Abstract: Shifting the Critical Gaze: An Investigation of Critical Whiteness and Its Promise for Social Work Education (Society for Social Work and Research 30th Annual Conference Anniversary)

Shifting the Critical Gaze: An Investigation of Critical Whiteness and Its Promise for Social Work Education

Schedule:
Friday, January 16, 2026
Marquis BR 7, ML 2 (Marriott Marquis Washington DC)
* noted as presenting author
Jessica Mendel, MSW, Doctoral Candidate, Arizona State University, Minneapolis, MN
Background: The Council on Social Work Education (CSWE) mandates that social work students be able to demonstrate anti-racist and anti-oppressive practice, along with cultural humility via the acknowledgment of bias, power, and privilege. However, social work education lacks a unified approach for achieving this, and there is much debate among social work scholars about best educational practices and theoretical approaches. Informed by the scholarship of Critical Whiteness Studies (CWS), the aim of my research was to gain insight from a diverse sample of experienced social work educators about how they frame the topic of racialized oppression in their classrooms and curricula, and how they identify/respond to whiteness in their classrooms and curricula. My research questions are:

How do social work professors structure and frame course content and classroom conversation surrounding racialized oppression?

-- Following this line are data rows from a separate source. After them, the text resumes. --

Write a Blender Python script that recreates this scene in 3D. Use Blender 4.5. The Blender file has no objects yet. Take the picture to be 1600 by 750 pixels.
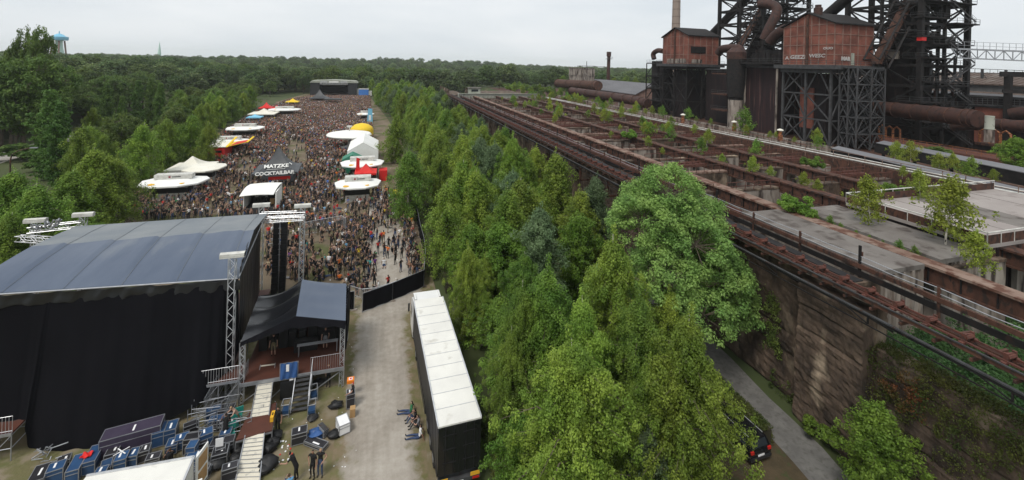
import bpy, math, random
import numpy as np
from mathutils import Vector, Matrix, noise

# ---------------------------------------------------------------- camera, sky, sun
S = bpy.context.scene
COL = S.collection
F, YAW, ROLL, CAM_H = 680.0, math.radians(17), math.radians(1.5), 25.0
cam_data = bpy.data.cameras.new("camera")
cam_data.sensor_width = 36.0
cam_data.lens = 36.0 * F / 1600.0
cam_data.shift_y = -(375.0 - 101.0) / 1600.0
cam_data.clip_start = 0.5
cam_data.clip_end = 20000
cam = bpy.data.objects.new("camera", cam_data)
COL.objects.link(cam)
fw = Vector((math.sin(YAW), math.cos(YAW), 0)); r0 = Vector((math.cos(YAW), -math.sin(YAW), 0)); up0 = Vector((0, 0, 1))
rt = r0 * math.cos(ROLL) + up0 * math.sin(ROLL); up = -r0 * math.sin(ROLL) + up0 * math.cos(ROLL)
m = Matrix((rt, up, -fw)).transposed().to_4x4(); m.translation = (0, 0, CAM_H)
cam.matrix_world = m
S.camera = cam

SUN_EL, SUN_ROT = 56.0, 228.0
world = bpy.data.worlds.new("World"); S.world = world; world.use_nodes = True
wn, wl = world.node_tree.nodes, world.node_tree.links
wn.clear()
sky = wn.new("ShaderNodeTexSky"); sky.sky_type = 'NISHITA'; sky.sun_disc = False
sky.sun_elevation = math.radians(SUN_EL); sky.sun_rotation = math.radians(SUN_ROT)
sky.air_density = 1.0; sky.dust_density = 4.0; sky.ozone_density = 1.0
tc = wn.new("ShaderNodeTexCoord")
mp = wn.new("ShaderNodeMapping"); mp.inputs['Scale'].default_value = (1.0, 1.0, 4.5)
nz = wn.new("ShaderNodeTexNoise"); nz.inputs['Scale'].default_value = 2.2; nz.inputs['Detail'].default_value = 5; nz.inputs['Roughness'].default_value = .5
ramp = wn.new("ShaderNodeValToRGB")
ramp.color_ramp.elements[0].position = .32; ramp.color_ramp.elements[0].color = (7.3, 7.85, 8.3, 1)
ramp.color_ramp.elements[1].position = .68; ramp.color_ramp.elements[1].color = (9.0, 9.25, 9.45, 1)
mix = wn.new("ShaderNodeMix"); mix.data_type = 'RGBA'; mix.inputs[0].default_value = .93
bg = wn.new("ShaderNodeBackground"); bg.inputs['Strength'].default_value = 0.07
wo = wn.new("ShaderNodeOutputWorld")
wl.new(tc.outputs['Generated'], mp.inputs[0]); wl.new(mp.outputs[0], nz.inputs['Vector']); wl.new(nz.outputs[0], ramp.inputs[0])
wl.new(sky.outputs[0], mix.inputs[6]); wl.new(ramp.outputs[0], mix.inputs[7]); wl.new(mix.outputs[2], bg.inputs[0]); wl.new(bg.outputs[0], wo.inputs[0])

sun_d = bpy.data.lights.new("sun", 'SUN'); sun_d.energy = 1.5; sun_d.angle = math.radians(18); sun_d.color = (1, .96, .9)
sun = bpy.data.objects.new("sun", sun_d); COL.objects.link(sun)
# light comes from behind-left of the viewer, high
az = math.radians(SUN_ROT); el = math.radians(SUN_EL)
dirv = Vector((math.sin(az) * math.cos(el), math.cos(az) * math.cos(el), math.sin(el)))
sun.rotation_euler = dirv.to_track_quat('Z', 'Y').to_euler()
S.view_settings.view_transform = 'Standard'; S.view_settings.look = 'None'
S.view_settings.exposure = 0.6; S.view_settings.gamma = 1.0
S.cycles.max_bounces = 5; S.cycles.diffuse_bounces = 3; S.cycles.glossy_bounces = 2; S.cycles.transparent_max_bounces = 8
S.cycles.transmission_bounces = 2; S.cycles.volume_bounces = 1; S.cycles.caustics_reflective = False; S.cycles.caustics_refractive = False
S.cycles.use_denoising = True

# ---------------------------------------------------------------- helpers
def at(x, y, z=0.0):
    """photo pixel -> world point at height z"""
    u = x - 800; v = y - 101
    X = u * math.cos(ROLL) + v * math.sin(ROLL); V = -u * math.sin(ROLL) + v * math.cos(ROLL)
    Y = (CAM_H - z) * F / V; X = X / F * Y
    return Vector((X * math.cos(YAW) + Y * math.sin(YAW), -X * math.sin(YAW) + Y * math.cos(YAW), z))
def pr(p):
    t, s, z = p
    X = t * math.cos(YAW) - s * math.sin(YAW); Y = t * math.sin(YAW) + s * math.cos(YAW)
    if Y < .1: return (9999, 9999)
    a = X / Y * F; b = (CAM_H - z) / Y * F
    return (800 + a * math.cos(ROLL) - b * math.sin(ROLL), 101 + a * math.sin(ROLL) + b * math.cos(ROLL))
def ray(x, y):
    a, b = at(x, y, 0), Vector((0, 0, CAM_H))
    d = a - b
    if (y - 101) * math.cos(ROLL) - (x - 800) * math.sin(ROLL) < 0: d = -d
    return b, d
def at_s(x, y, s):
    b, d = ray(x, y); k = s / d.y; return b + d * k
def at_t(x, y, t):
    b, d = ray(x, y); k = t / d.x; return b + d * k
def R(a, b): return random.uniform(a, b)
def V(*a): return Vector(a)

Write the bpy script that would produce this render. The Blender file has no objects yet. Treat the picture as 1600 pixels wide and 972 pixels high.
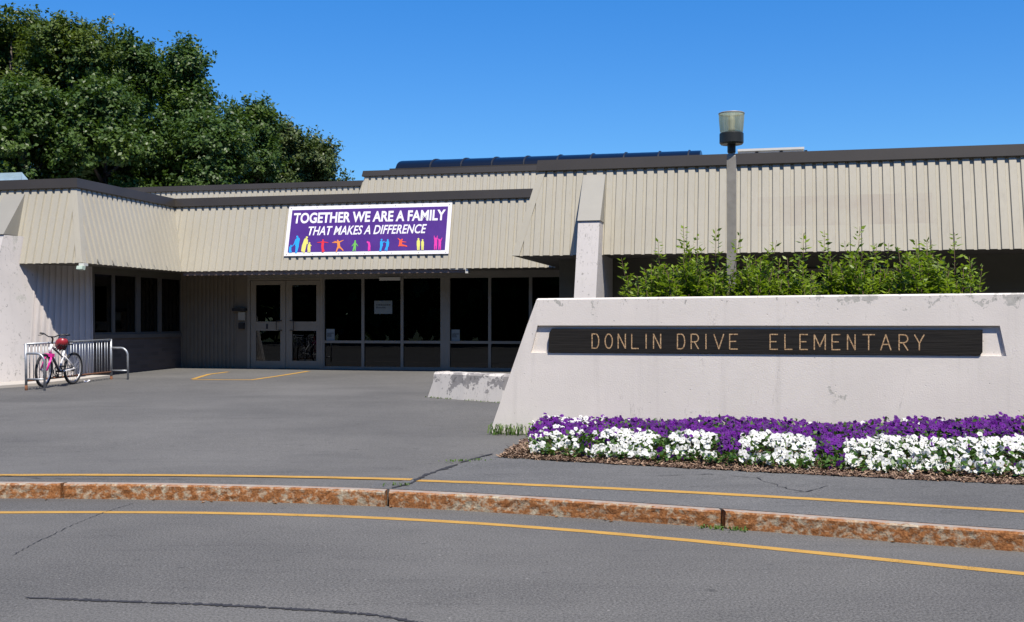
import bpy, math, random
import numpy as np
from mathutils import Vector, Matrix
R = math.radians
rnd = random.Random(7)
npr = np.random.default_rng(11)
scene = bpy.context.scene
col = scene.collection

# ------------------------------------------------------------------ camera, sky, sun, exposure
EYE = 1.65
F, CU, CV = 1716.0, 800.0, 505.0
cam_d = bpy.data.cameras.new('camera')
cam_d.sensor_width = 36; cam_d.lens = 36*F/1600
cam_d.shift_y = (CV-486)/1600
cam_d.clip_start = .1; cam_d.clip_end = 3000
cam = bpy.data.objects.new('camera', cam_d); col.objects.link(cam)
cam.location = (0, 0, EYE); cam.rotation_euler = (R(90), 0, 0)
scene.camera = cam

TH = R(13)                       # the building's turn against the picture
ct, st = math.cos(TH), math.sin(TH)
O = (-5.38, 26.0)
SUN_EL, SUN_AZ = R(62.5), R(35)    # azimuth measured to the right of the facade's normal
sx = math.cos(SUN_AZ)*(-st)+math.sin(SUN_AZ)*ct
sy = math.cos(SUN_AZ)*(-ct)+math.sin(SUN_AZ)*(-st)
to_sun = Vector((sx*math.cos(SUN_EL), sy*math.cos(SUN_EL), math.sin(SUN_EL)))
w = bpy.data.worlds.new('World'); scene.world = w; w.use_nodes = True
nt = w.node_tree
bg = nt.nodes['Background']
sky = nt.nodes.new('ShaderNodeTexSky'); sky.sky_type = 'NISHITA'; sky.sun_disc = False
sky.sun_elevation = SUN_EL; sky.sun_rotation = math.atan2(sx, sy)
sky.altitude = 100; sky.air_density = 1.0; sky.dust_density = 0.0; sky.ozone_density = 3.0
hs_ = nt.nodes.new('ShaderNodeHueSaturation'); hs_.inputs['Hue'].default_value = .505; hs_.inputs['Saturation'].default_value = 1.42; hs_.inputs['Value'].default_value = 1.25
nt.links.new(sky.outputs[0], hs_.inputs['Color']); gz_ = nt.nodes.new('ShaderNodeSeparateXYZ'); nt.links.new(nt.nodes.new('ShaderNodeTexCoord').outputs['Generated'], gz_.inputs[0])
el_ = nt.nodes.new('ShaderNodeMapRange'); el_.inputs[1].default_value = .10; el_.inputs[2].default_value = .29; nt.links.new(gz_.outputs[2], el_.inputs[0])
tn_ = nt.nodes.new('ShaderNodeMix'); tn_.data_type = 'RGBA'; tn_.inputs[6].default_value = (.50, .70, .84, 1); tn_.inputs[7].default_value = (.90, .90, .98, 1); nt.links.new(el_.outputs[0], tn_.inputs[0])
ml_ = nt.nodes.new('ShaderNodeMix'); ml_.data_type = 'RGBA'; ml_.blend_type = 'MULTIPLY'; ml_.inputs[0].default_value = 1; nt.links.new(hs_.outputs[0], ml_.inputs[6]); nt.links.new(tn_.outputs[2], ml_.inputs[7])
nt.links.new(ml_.outputs[2], bg.inputs[0]); bg.inputs[1].default_value = 0.095
sun_d = bpy.data.lights.new('sun', 'SUN'); sun_d.energy = 5.0; sun_d.angle = R(.53); sun_d.color = (1, .93, .825)
sun = bpy.data.objects.new('sun', sun_d); col.objects.link(sun)
sun.rotation_euler = to_sun.to_track_quat('Z', 'Y').to_euler(); sun.location = (20, -20, 40)
scene.view_settings.view_transform = 'Standard'; scene.view_settings.look = 'None'
scene.view_settings.exposure = 0.50; scene.view_settings.gamma = 1
scene.cycles.max_bounces = 8; scene.cycles.transparent_max_bounces = 16

# ------------------------------------------------------------------ geometry helpers
def W(u, v, Y):                                  # a pixel at a known distance
    return Vector(((u-CU)/F*Y, Y, EYE-(v-CV)/F*Y))
def toL(X, Y):
    dx, dy = X-O[0], Y-O[1]; return (dx*ct-dy*st, dx*st+dy*ct)
def toW(x, y, z=0.):
    return Vector((O[0]+x*ct+y*st, O[1]-x*st+y*ct, z))
CL = toL(0, 0)
def ray(u):
    k = (u-CU)/F; return (k*ct-st, k*st+ct)
def xl(u, y):                                    # building x seen at column u on the plane y
    r = ray(u); return CL[0]+(y-CL[1])/r[1]*r[0]
def yl(u, x):
    r = ray(u); return CL[1]+(x-CL[0])/r[0]*r[1]
def zl(u, v, y):
    r = ray(u); return EYE-(v-CV)/F*(y-CL[1])/r[1]
def zlx(u, v, x):
    r = ray(u); return EYE-(v-CV)/F*(x-CL[0])/r[0]

YR_ = -5.08
class MB:
    def __init__(s): s.v = []; s.f = []; s.mi = []; s.cur = 0
    def poly(s, pts):
        n = len(s.v); s.v += [tuple(p) for p in pts]; s.f.append(tuple(range(n, n+len(pts)))); s.mi.append(s.cur); return s
    def box(s, a, b):
        x0, y0, z0 = [min(p, q) for p, q in zip(a, b)]; x1, y1, z1 = [max(p, q) for p, q in zip(a, b)]
        return s.hexa([(x0,y0,z0),(x1,y0,z0),(x1,y1,z0),(x0,y1,z0)], [(x0,y0,z1),(x1,y0,z1),(x1,y1,z1),(x0,y1,z1)])
    def hexa(s, bot, top):                       # any prism between two rings (ccw from above)
        n = len(s.v); k = len(bot)
        s.v += [tuple(p) for p in bot]+[tuple(p) for p in top]
        s.f.append(tuple(n+i for i in reversed(range(k)))); s.f.append(tuple(n+k+i for i in range(k)))
        for i in range(k):
            j = (i+1) % k; s.f.append((n+i, n+j, n+k+j, n+k+i))
        s.mi += [s.cur]*(k+2); return s
    def tube(s, pts, r, n=8, closed=False, caps=True):
        pts = [Vector(p) for p in pts]; m = len(pts); rs = r if isinstance(r, (list, tuple)) else [r]*m
        base = len(s.v); up = None
        for i, p in enumerate(pts):
            if closed: t = pts[(i+1) % m]-pts[i-1]
            else: t = pts[min(i+1, m-1)]-pts[max(i-1, 0)]
            t.normalize()
            if up is None:
                up = Vector((0,0,1)) if abs(t.z) < .9 else Vector((1,0,0))
            a = (up-t*up.dot(t)).normalized(); up = a; b = t.cross(a)
            for k in range(n):
                q = 2*math.pi*k/n; s.v.append(tuple(p+(a*math.cos(q)+b*math.sin(q))*rs[i]))
        for i in range(m if closed else m-1):
            j = (i+1) % m
            for k in range(n):
                l = (k+1) % n
                s.f.append((base+i*n+k, base+i*n+l, base+j*n+l, base+j*n+k)); s.mi.append(s.cur)
        if caps and not closed:
            s.f.append(tuple(base+k for k in reversed(range(n)))); s.f.append(tuple(base+(m-1)*n+k for k in range(n))); s.mi += [s.cur]*2
        return s
    def lathe(s, prof, n=32, c=(0,0,0)):         # (r, z) profile round the z axis
        base = len(s.v); m = len(prof)
        for r, z in prof:
            for k in range(n):
                q = 2*math.pi*k/n; s.v.append((c[0]+r*math.cos(q), c[1]+r*math.sin(q), c[2]+z))
        for i in range(m-1):
            for k in range(n):
                l = (k+1) % n
                s.f.append((base+i*n+k, base+i*n+l, base+(i+1)*n+l, base+(i+1)*n+k)); s.mi.append(s.cur)
        return s
    def grid(s, fn, us, vs):
        base = len(s.v); nv = len(vs)
        for a in us:
            for b in vs: s.v.append(tuple(fn(a, b)))
        for i in range(len(us)-1):
            for j in range(nv-1):
                s.f.append((base+i*nv+j, base+(i+1)*nv+j, base+(i+1)*nv+j+1, base+i*nv+j+1)); s.mi.append(s.cur)
        return s
    def build(s, name, m, parent=None, smooth=False):
        me = bpy.data.meshes.new(name); me.from_pydata(s.v, [], s.f)
        for x in (m if isinstance(m, (list, tuple)) else [m]): me.materials.append(x)
        if any(s.mi): me.polygons.foreach_set('material_index', s.mi)
        if smooth: me.polygons.foreach_set('use_smooth', [True]*len(me.polygons))
        me.update()
        o = bpy.data.objects.new(name, me); col.objects.link(o)
        if parent: o.parent = parent
        return o
def thing(name, label, cat, loc=(0,0,0), rot=(0,0,0), group=None):
    o = bpy.data.objects.new(name, None); col.objects.link(o); o.location = loc; o.rotation_euler = rot
    o.empty_display_size = .2
    return tag(o, label, cat, group)
def tag(o, label, cat, group=None, kind=None):
    o['label'] = label; o['category'] = cat
    if group: o['group'] = group
    if kind: o['kind'] = kind
    return o
def struct(o): o['kind'] = 'structure'; return o
def copy_tree(o, parent=None):
    c = o.copy(); col.objects.link(c)
    if parent: c.parent = parent
    for ch in [q for q in o.children]: copy_tree(ch, c)
    return c

# ------------------------------------------------------------------ materials
class NT:
    def __init__(s, name):
        s.m = bpy.data.materials.new(name); s.m.use_nodes = True; s.t = s.m.node_tree
        s.p = s.t.nodes['Principled BSDF']; s.out = s.t.nodes['Material Output']
        s.co = s.t.nodes.new('ShaderNodeTexCoord').outputs['Object']
    def n(s, typ, **kw):
        q = s.t.nodes.new('ShaderNode'+typ)
        for k, v in kw.items(): setattr(q, k, v)
        return q
    def l(s, a, b): s.t.links.new(a, b)
    def noise(s, scale, detail=4, rough=.55, stretch=None, dist=0):
        q = s.n('TexNoise'); q.inputs['Scale'].default_value = scale; q.inputs['Detail'].default_value = detail
        q.inputs['Roughness'].default_value = rough; q.inputs['Distortion'].default_value = dist
        if stretch:
            mp = s.n('Mapping'); mp.inputs['Scale'].default_value = stretch; s.l(s.co, mp.inputs[0]); s.l(mp.outputs[0], q.inputs['Vector'])
        else: s.l(s.co, q.inputs['Vector'])
        return q.outputs['Fac']
    def ramp(s, x, lo, hi, a=0., b=1.):
        q = s.n('MapRange'); q.inputs[1].default_value = lo; q.inputs[2].default_value = hi
        q.inputs[3].default_value = a; q.inputs[4].default_value = b; s.l(x, q.inputs[0]); return q.outputs[0]
    def mix(s, fac, a, b, mode='MIX'):
        q = s.n('Mix', data_type='RGBA', blend_type=mode)
        for val, idx in ((fac, 0), (a, 6), (b, 7)):
            if isinstance(val, (int, float)): q.inputs[idx].default_value = val
            elif isinstance(val, (tuple, list)): q.inputs[idx].default_value = (*val[:3], 1)
            else: s.l(val, q.inputs[idx])
        return q.outputs[2]
    def math(s, op, a, b=0.):
        q = s.n('Math', operation=op)
        for i, v in enumerate((a, b)):
            if isinstance(v, (int, float)): q.inputs[i].default_value = v
            else: s.l(v, q.inputs[i])
        return q.outputs[0]
    def color(s, c):
        if isinstance(c, (tuple, list)): s.p.inputs['Base Color'].default_value = (*c[:3], 1)
        else: s.l(c, s.p.inputs['Base Color'])
        return s
    def bump(s, h, strength=.3, dist=.01):
        q = s.n('Bump'); q.inputs['Strength'].default_value = strength; q.inputs['Distance'].default_value = dist
        s.l(h, q.inputs['Height']); s.l(q.outputs[0], s.p.inputs['Normal']); return s
    def set(s, rough=.8, metal=0, spec=None):
        s.p.inputs['Roughness'].default_value = rough; s.p.inputs['Metallic'].default_value = metal
        if spec is not None: s.p.inputs['Specular IOR Level'].default_value = spec
        return s
def plain(name, c, rough=.6, metal=0, var=.12, scale=6, spec=None):
    k = NT(name).set(rough, metal, spec)
    a = tuple(x*(1-var) for x in c); b = tuple(min(1, x*(1+var)) for x in c)
    k.color(k.mix(k.ramp(k.noise(scale, 5), .3, .7), a, b)); return k.m

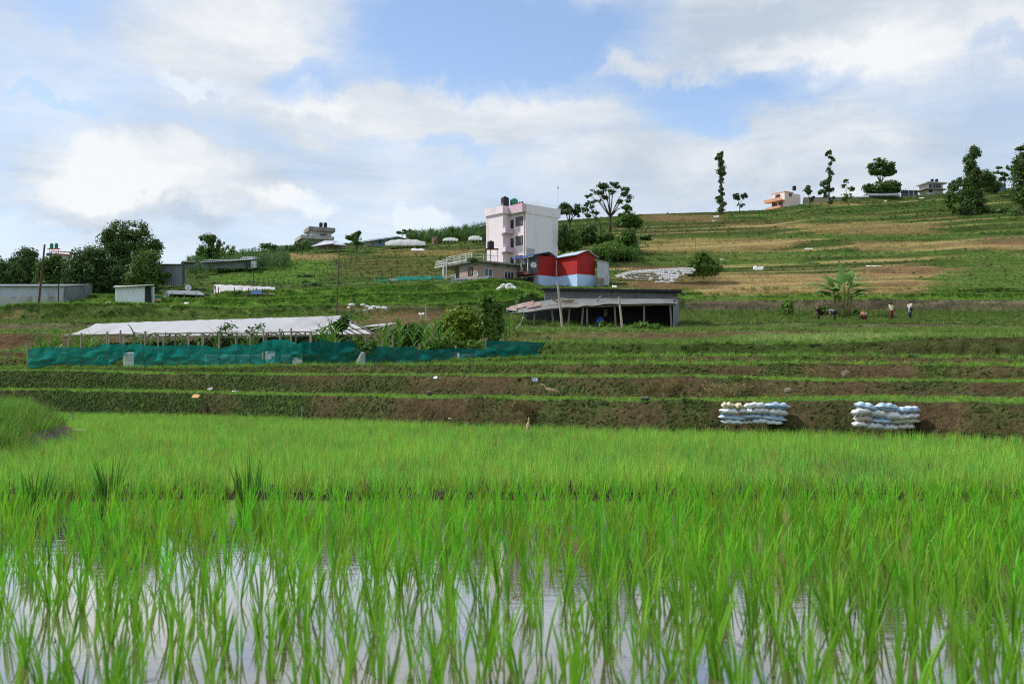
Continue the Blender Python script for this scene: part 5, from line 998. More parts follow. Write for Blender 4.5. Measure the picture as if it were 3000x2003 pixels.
vine('dark leafy vine mass climbing the open gable of the greenhouse', [(985, 1000, 63), (990, 975, 63.5), (1002, 945, 63.6), (1015, 930, 63.7), (1010, 955, 63.2), (985, 950, 63.0)], 420, 0.14, L_DK, 7); vine('vine draped over the net fence at its torn corrugated sheet', [(1040, 1000, 50.8), (1065, 1008, 50.4), (1068, 1025, 50.2), (1085, 1010, 50.3), (1100, 1000, 50.8)], 300, 0.11, L_MD, 8)

# ------------------------------------------------------------------ trees and shrubs
BARK = mat('bark', (0.085, 0.065, 0.05), 0.95, 0.3, 6, 0.5, 20)
def crown_arrays(blobs, Y, size, dens, seed, gap=0.5):
    r = np.random.default_rng(seed); V_ = []; F_ = []
    for (px, py, rx, ry) in blobs:
        c_ = np.array(W(px, py, Y)); k = Y / FPX; R_ = np.array((rx, (rx + ry) * 0.5, ry)) * k; n = int(dens * 2.7 * math.pi * rx * ry); nc = max(5, int(math.pi * rx * ry / (70 + 60 * gap)))
        cc = r.normal(0, 0.54, (nc, 3)); cl_ = np.linalg.norm(cc, axis=1)[:, None]; cc = np.where(cl_ > 1.15, cc / cl_ * 1.15, cc)
        pick_ = r.integers(0, nc, n); off = r.normal(0, 1, (n, 3)) * (0.30 - 0.06 * gap) * r.uniform(0.6, 1.5, nc)[pick_][:, None]
        q_ = cc[pick_] + off; wv = r.normal(0, 1, (6, 3)); wv *= (3.2 + 3.0 * r.uniform(size=(6, 1))) / np.linalg.norm(wv, axis=1)[:, None]; fn = np.sin(q_ @ wv.T + r.uniform(0, 6.28, 6)).mean(1) * 2.0
        q_ = q_ * (1 + 0.16 * fn[:, None]); ql = np.linalg.norm(q_, axis=1); ok = (fn > -0.75 + 0.7 * gap) & (ql < 1.30) & ((ql < 1.0) | (r.uniform(size=n) < 0.55)); q_ = q_[ok]; off = off[ok]; pick_ = pick_[ok]; n = len(q_); P = c_ + q_ * R_
        v = off * 2.0 + r.normal(0, 0.2, (n, 3)) + cc[pick_] * 0.3 + np.array((0, 0, 0.12)); v /= np.linalg.norm(v, axis=1)[:, None] + 1e-9
        a = np.cross(v, r.normal(0, 1, (n, 3))); a /= np.linalg.norm(a, axis=1)[:, None] + 1e-9; b = np.cross(v, a); s = size * r.uniform(0.55, 1.35, (n, 1))
        q = np.stack([P - a * s, P + b * s * 0.5, P + a * s, P - b * s * 0.5], 1).reshape(-1, 3); m0 = sum(len(x) for x in V_); V_.append(q); F_.append(np.arange(4 * n).reshape(-1, 4) + m0)
    return np.concatenate(V_), np.concatenate(F_)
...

How do social work professors identify, experience, and respond to whiteness in their classrooms and curricula?

Methods: I conducted semi-structured interviews with eight social work professors who have been teaching in the field for five years or more, and teach primarily in-person. Participants have been recruited via an invitational email, sent to all full-time social work professors in the state of Minnesota (email addressed were gathered via university websites). Participants were diverse in gender identity, institution, race/ethnicity, and life experience. Interview prompts contained (among other things) questions about how professors see their role in conversations about racialized oppression, what theoretical approaches or frames inform the manner in which they teach about racialized oppression, how professors respond to challenging conversations, how professors identify/conceptualize whiteness, and how they respond to whiteness when it is perceived. Data was analyzed using Braun & Clarke’s (2016) six phases of thematic analysis, using emergent coding.

Results: Among the findings were that some professors believed self-reflection to be the cornerstone of antiracist pedagogy, while others felt the utility of self-reflection is over-stated. Some participants believed focusing on race/whiteness was vital, while others felt emphasizing racism eroded solidarity. Participants also had vastly different conceptions of whiteness. Virtually none of participants recalled being taught how to manage conversations/conflict surrounding race in their MSW programs. Additionally, almost all participants felt that social work classrooms were spaces of deep transformational change for students. Many participants emphasized the importance of cultivating community and solidarity within the classroom, and many also expressed themes of protection and safety—either toward students, themselves, or the field of social work as a whole.

Implications: Despite CSWE’s expectation that social work students graduate with the ability to demonstrate anti-racist and anti-oppressive practice, cultural humility, and acknowledge bias, power, and privilege, this study highlighted vast disagreement about how to accomplish these aims. Furthermore, despite CWS scholarship emphasizing the importance of examining/dismantling whiteness, some participants struggled to conceptualize whiteness--which would make implementing CWS-centered pedagogical approaches difficult. More research needs to be done to both examine the utility of CWS as a pedagogical frame, and to understand what further supports, resources, or education social work professors may need to better achieve current CSWE mandates.